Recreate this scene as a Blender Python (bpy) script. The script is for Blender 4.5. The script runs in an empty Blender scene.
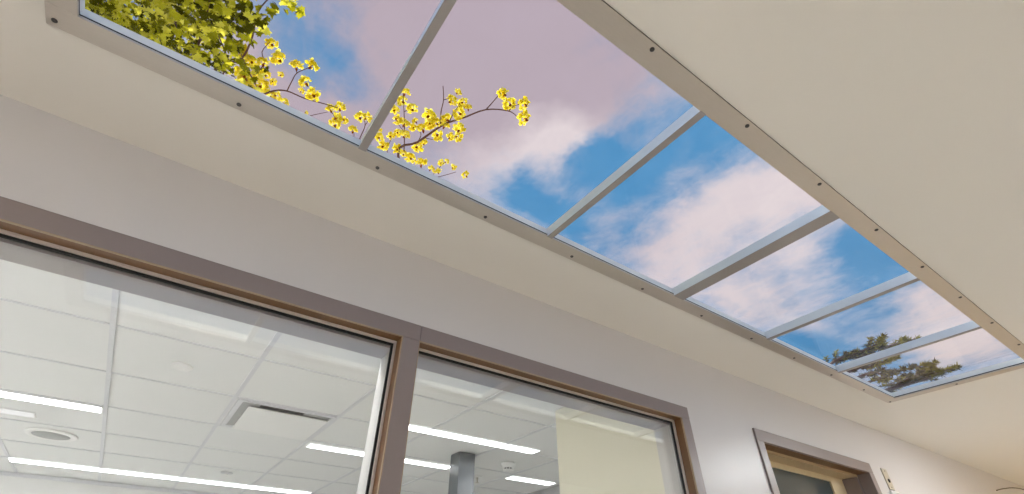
import bpy, bmesh, math, random
from mathutils import Vector, Matrix
random.seed(11)
S = bpy.context.scene
C = S.collection
EYE = 1.463                       # camera height; heights below are given relative to it
PI = math.pi

# ------------------------------------------------------------------ camera
FPX, PITCH, YAW = 471.9, 0.659305, 0.617723
F = Vector((math.cos(PITCH)*math.sin(YAW), math.cos(PITCH)*math.cos(YAW), math.sin(PITCH)))
R = Vector((math.cos(YAW), -math.sin(YAW), 0))
U = R.cross(F)
cam = bpy.data.objects.new('camera', bpy.data.cameras.new('camera'))
C.objects.link(cam)
cam.matrix_world = Matrix(((R.x, U.x, -F.x, 0), (R.y, U.y, -F.y, 0), (R.z, U.z, -F.z, EYE), (0, 0, 0, 1)))
cam.data.sensor_width = 36; cam.data.lens = 36*FPX/1024
cam.data.clip_start = 0.02; cam.data.clip_end = 500
S.camera = cam

def at(x, y, h):
    """point at height h above the eye along the line of sight x, y"""
    d = F*FPX + R*(x-512) - U*(y-247)
    d = d*(h/d.z)
    return Vector((d.x, d.y, h+EYE))

# ------------------------------------------------------------------ materials
def srgb(r, g, b):
    f = lambda c: (c/255/12.92) if c/255 <= .04045 else ((c/255+.055)/1.055)**2.4
    return (f(r), f(g), f(b), 1)

def new_mat(name):
    m = bpy.data.materials.new(name); m.use_nodes = True
    nt = m.node_tree
    return m, nt, nt.nodes['Principled BSDF'], nt.nodes['Material Output']

def paint(name, col, rough=.5, metal=0, spec=.5, noise=0, scale=30, bump=0, stretch=None):
    m, nt, b, o = new_mat(name)
    b.inputs['Base Color'].default_value = col
    b.inputs['Roughness'].default_value = rough
    b.inputs['Metallic'].default_value = metal
    b.inputs['Specular IOR Level'].default_value = spec
    if noise or bump:
        tc = nt.nodes.new('ShaderNodeTexCoord')
        mp = nt.nodes.new('ShaderNodeMapping')
        nt.links.new(tc.outputs['Object'], mp.inputs['Vector'])
        if stretch: mp.inputs['Scale'].default_value = stretch
        n = nt.nodes.new('ShaderNodeTexNoise'); n.inputs['Scale'].default_value = scale; n.inputs['Detail'].default_value = 4
        nt.links.new(mp.outputs[0], n.inputs['Vector'])
        if noise:
            mx = nt.nodes.new('ShaderNodeMix'); mx.data_type = 'RGBA'
            mx.inputs['A'].default_value = tuple(c*(1-noise) for c in col[:3])+(1,)
            mx.inputs['B'].default_value = tuple(min(1, c*(1+noise)) for c in col[:3])+(1,)
            nt.links.new(n.outputs['Fac'], mx.inputs['Factor'])
            nt.links.new(mx.outputs['Result'], b.inputs['Base Color'])
        if bump:
            bp = nt.nodes.new('ShaderNodeBump'); bp.inputs['Strength'].default_value = bump; bp.inputs['Distance'].default_value = .01
            nt.links.new(n.outputs['Fac'], bp.inputs['Height']); nt.links.new(bp.outputs[0], b.inputs['Normal'])
    return m

def emit(name, col, strength):
    m, nt, b, o = new_mat(name)
    nt.nodes.remove(b)
    e = nt.nodes.new('ShaderNodeEmission'); e.inputs['Color'].default_value = col; e.inputs['Strength'].default_value = strength
    nt.links.new(e.outputs[0], o.inputs['Surface'])
    return m

def clear_glass(name, tint, ior=1.45, rough=0.0):
    m, nt, b, o = new_mat(name)
    nt.nodes.remove(b)
    t = nt.nodes.new('ShaderNodeBsdfTransparent'); t.inputs['Color'].default_value = tint
    g = nt.nodes.new('ShaderNodeBsdfGlossy'); g.inputs['Roughness'].default_value = rough
    fr = nt.nodes.new('ShaderNodeFresnel')
    ge = nt.nodes.new('ShaderNodeNewGeometry'); io = nt.nodes.new('ShaderNodeMix')     # no bending: leaving the pane reflects as entering it
    nt.links.new(ge.outputs['Backfacing'], io.inputs['Factor']); io.inputs['A'].default_value = ior; io.inputs['B'].default_value = 1/ior
    nt.links.new(io.outputs['Result'], fr.inputs['IOR'])
    mx = nt.nodes.new('ShaderNodeMixShader')
    nt.links.new(fr.outputs[0], mx.inputs[0]); nt.links.new(t.outputs[0], mx.inputs[1]); nt.links.new(g.outputs[0], mx.inputs[2])
    nt.links.new(mx.outputs[0], o.inputs['Surface'])
    return m

def leaf_mat(name, stops, trans=.5, rough=.5):
    m, nt, b, o = new_mat(name)
    nt.nodes.remove(b)
    geo = nt.nodes.new('ShaderNodeNewGeometry')
    cr = nt.nodes.new('ShaderNodeValToRGB')
    cr.color_ramp.interpolation = 'LINEAR'
    els = cr.color_ramp.elements
    while len(els) < len(stops): els.new(.5)
    for e, (p, c) in zip(els, stops): e.position = p; e.color = c
    nt.links.new(geo.outputs['Random Per Island'], cr.inputs['Fac'])
    d = nt.nodes.new('ShaderNodeBsdfDiffuse'); t = nt.nodes.new('ShaderNodeBsdfTranslucent')
    mx = nt.nodes.new('ShaderNodeMixShader'); mx.inputs[0].default_value = trans
    nt.links.new(cr.outputs[0], d.inputs['Color']); nt.links.new(cr.outputs[0], t.inputs['Color'])
    nt.links.new(d.outputs[0], mx.inputs[1]); nt.links.new(t.outputs[0], mx.inputs[2])
    nt.links.new(mx.outputs[0], o.inputs['Surface'])
    return m

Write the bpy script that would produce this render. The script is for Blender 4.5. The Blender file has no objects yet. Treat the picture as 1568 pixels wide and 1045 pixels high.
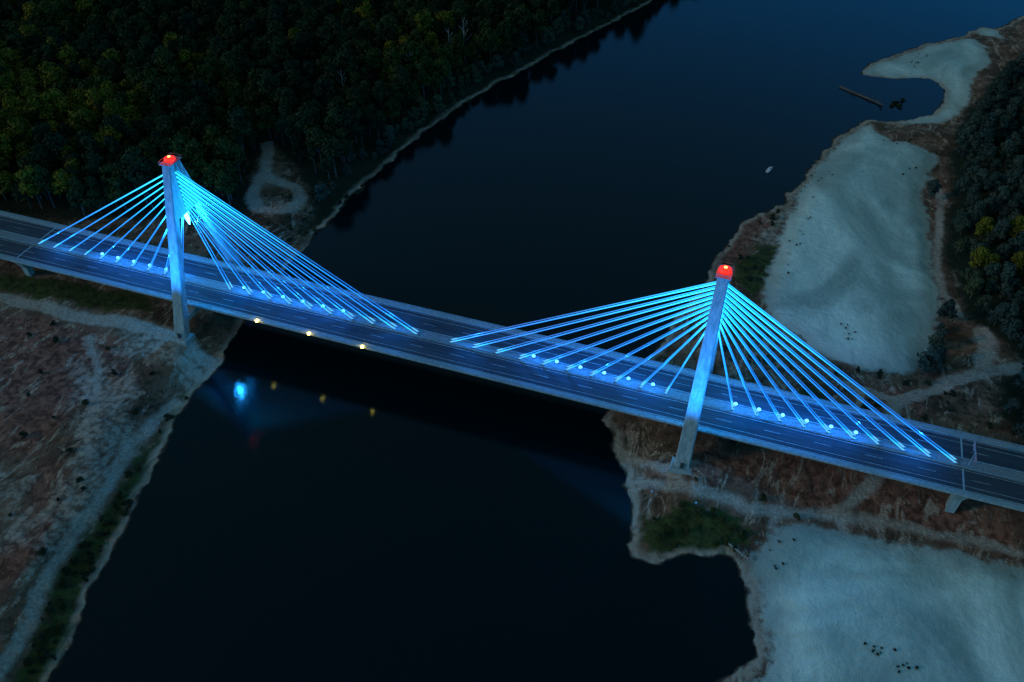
import bpy, math, random
import numpy as np
from mathutils import Vector
random.seed(7); rng=np.random.default_rng(7)
scene=bpy.context.scene
scene.view_settings.view_transform='Standard'
try: scene.view_settings.look='None'
except Exception: pass

# ---------------------------------------------------------------- camera pose (metres, bridge axis = X)
TH=math.radians(42.2); YAW=math.radians(19.2); CAM=np.array([117.4,-238.6,255.9])
R_=np.array([math.cos(YAW),math.sin(YAW),0]); F_=np.array([-math.sin(YAW),math.cos(YAW),0]); U_=np.array([0,0,1.0])
def pixel_to_world(x,y,z=0.0):
    """sight line of an image pixel -> world XY at assumed elevation z"""
    a=x-784; b=y-522.5; f=1306.
    d=R_*a+F_*(-math.sin(TH)*b+math.cos(TH)*f)+U_*(-math.cos(TH)*b-math.sin(TH)*f)
    t=(z-CAM[2])/d[2]; p=CAM+d*t
    return (p[0],p[1])
def S(pts,z=0.0): return np.array([pixel_to_world(x,y,z) for x,y in pts])

cd=bpy.data.cameras.new("camera"); cam=bpy.data.objects.new("camera",cd); scene.collection.objects.link(cam)
cam.location=CAM; cam.rotation_euler=(math.pi/2-TH,0,YAW); cd.lens=29.98; cd.sensor_width=36; cd.clip_start=1; cd.clip_end=30000
scene.camera=cam

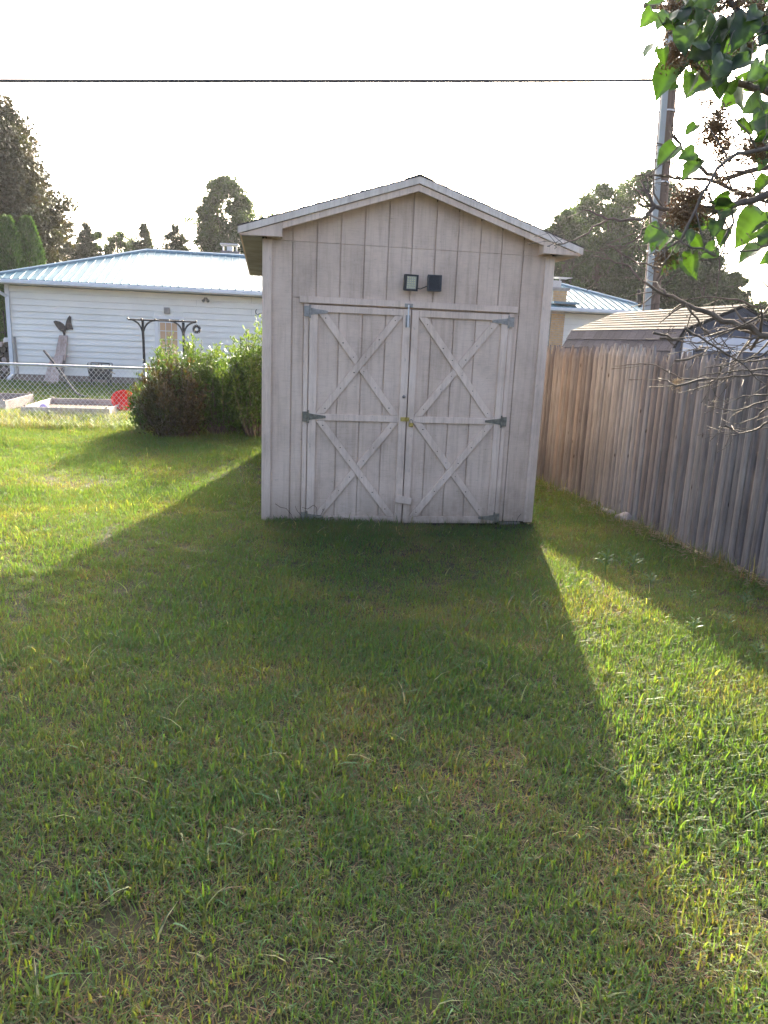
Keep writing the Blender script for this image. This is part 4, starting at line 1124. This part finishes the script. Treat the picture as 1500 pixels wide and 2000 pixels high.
# ------------------------------------------------------------------ lilac overhanging at the right
LT = np.array([2.62, -4.45, 0.0])
lil = empty('lilac_tree', LT, 'overhanging lilac with large backlit heart shaped leaves and brown seed heads at upper right', 'tree')
lm = MB()
for k in range(4):
    a = LT+np.array([.05*k, .04*k, -.05]); b = LT+np.array([[-.22, .24, 1.9], [.1, .2, 2.3], [-.15, -.1, 2.5], [-.05, .35, 2.1]][k])
    limb_mesh(lm, a, b, .032, .014, .05, 6)
part('trunk', lm, mBark, lil)
BP = []
HUB = at_d(1700, 640, 2.3)
def branch(pix, r0, r1, d0, d1, twigs=0, name='branch'):
    n = len(pix); mb = MB()
    pts = [at_d(x, y, d0+(d1-d0)*i/(n-1)) for i, (x, y) in enumerate(pix)]
    # resample with wobble
    P = []; 
    for i in range(n-1):
        for t in (0, .34, .67): P.append(pts[i]+(pts[i+1]-pts[i])*t+rng.normal(size=3)*.0035*(t > 0))
    P.append(pts[-1]); m = len(P)
    rad = np.linspace(r0, r1, m)
    if pix[0][0] >= 1500:              # carry the limb on to the stems outside the picture
        a = P[0]; b = HUB if name == 'bare_branch' and r0 < .01 else LT+np.array([-.22, .22, max(.9, a[2]*.72)])
        md = (a+b)/2+rng.normal(size=3)*.02+np.array([0, 0, -.03])
        mb.tube([b, md, a], [r0*1.5, r0*1.2, r0], 6)
    BP.extend(P)
    mb.tube(P, list(rad), 6)
    for k in range(twigs):
        i = rng.integers(1, m); p = P[i]; L = rng.uniform(.04, .14)
        d_ = (P[i]-P[i-1]); d_ /= np.linalg.norm(d_); d_ = d_+rng.normal(size=3)*.65; d_ /= np.linalg.norm(d_)
        q = p+d_*L*.5+rng.normal(size=3)*.006; e_ = p+d_*L+rng.normal(size=3)*.012
        mb.tube([p, q, e_], [rad[i]*.55, rad[i]*.45, .0011], 5)
        mb.tube([e_-d_*.003, e_+d_*.005], [.0024, .0012], 5)
        if rng.random() < .6:
            d2 = d_+rng.normal(size=3)*.6; d2 /= np.linalg.norm(d2); mb.tube([q, q+d2*L*.5], [rad[i]*.4, .001], 4)
    return part(name, mb, mTwig, lil, smooth=True)
branch([(1620, 330), (1540, 365), (1470, 392), (1400, 412), (1331, 409), (1279, 403)], .014, .0065, 2.2, 2.3, 8)
branch([(1279, 403), (1266, 378), (1252, 355)], .0065, .003, 2.3, 2.32, 3)
branch([(1281, 406), (1262, 402), (1244, 393)], .005, .002, 2.3, 2.32, 2)
branch([(1279, 403), (1261, 425), (1220, 430), (1187, 429), (1165, 419), (1141, 410)], .006, .0018, 2.3, 2.35, 3)
branch([(1187, 429), (1150, 455), (1115, 470), (1083, 479), (1083, 486)], .0035, .0012, 2.34, 2.4, 4)
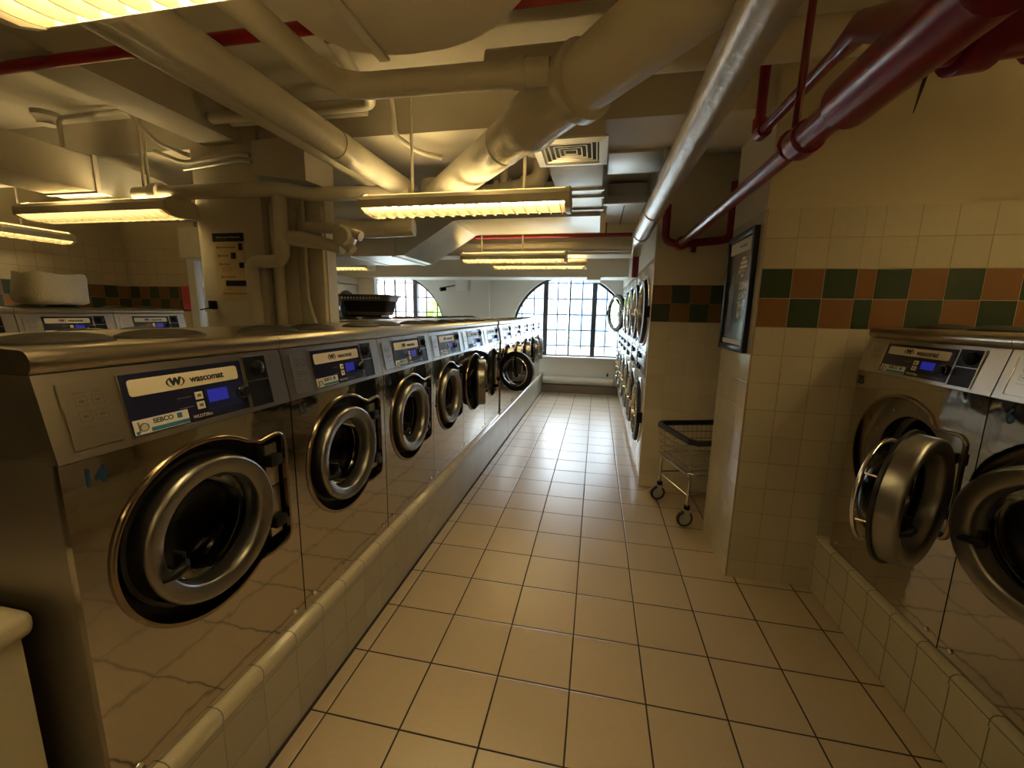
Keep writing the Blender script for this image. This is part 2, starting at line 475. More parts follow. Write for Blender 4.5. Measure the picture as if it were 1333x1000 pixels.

### EXERCISE GOAL
Select, from the listing, all lines that include the word "empty".

### ANSWER TO THIS EXERCISE
Recreate this scene as a Blender Python (bpy) script. The script is for Blender 4.5. The script runs in an empty Blender scene.
lil = empty('lilac_tree', LT, 'overhanging lilac with large backlit heart shaped leaves and brown seed heads at upper right', 'tree')